GBP/USD Outlook: Sideways Pause May Mark End of Correction, Bulls Eye 1.3672–1.3733

The British pound (GBP/USD) spent most of Tuesday moving sideways, despite the release of weaker-than-expected UK services and manufacturing PMI data. Both indices not only declined in September but also came in significantly below forecasts. Under normal circumstances, this would have fueled further selling pressure on the pound, especially since the pair had already been falling for several consecutive days. However, the currency managed to hold its ground, suggesting that the correction phase may be nearing an end.

The pound’s earlier decline was primarily driven by renewed budget concerns in the UK, alongside weakness in the euro, which spilled over into sterling. Fundamentally, the latest Federal Reserve meeting carried a dovish tone, signalling readiness for further rate cuts, while the Bank of England’s stance was more neutral. Some market participants interpreted the BoE’s position as slightly dovish, but given persistent inflation nearly double the 2% target, the likelihood of additional aggressive easing is questionable. Another rate cut risks fuelling inflation further, which would undermine the Bank of England’s credibility in inflation targeting.

Budget imbalances remain a challenge for the UK economy. Rising government spending paired with sluggish revenue growth leaves the BoE in a difficult position: further monetary easing risks driving inflation even higher, while tightening could add to already weak economic growth. Nonetheless, compared to U.S. conditions, where fiscal and trade concerns continue to weigh on the dollar, the pound may remain comparatively supported in the medium term.

From a technical standpoint, GBP/USD has an average volatility of 89 points over the past five sessions, which is considered moderate. For Wednesday, September 24, the expected trading range is between 1.3427 and 1.3605. The senior linear regression channel points upward, signaling an ongoing uptrend, while the CCI indicator has again dipped into the oversold zone, suggesting a possible resumption of bullish momentum.

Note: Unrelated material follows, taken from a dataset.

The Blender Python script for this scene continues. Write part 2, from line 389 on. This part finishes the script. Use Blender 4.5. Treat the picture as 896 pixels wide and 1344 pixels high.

  • Support levels: 1.3489, 1.3428, 1.3367

  • Resistance levels: 1.3550, 1.3611, 1.3672

Trading Recommendations: As long as GBP/USD holds above the moving average, long positions remain preferable, with targets at 1.3672 and 1.3733. If the price falls below the moving average, small short positions can be considered, but only on a technical basis. Broader fundamentals continue to favour pound strength against the dollar, as U.S. policy and fiscal uncertainties limit the dollar’s ability to mount a sustained recovery.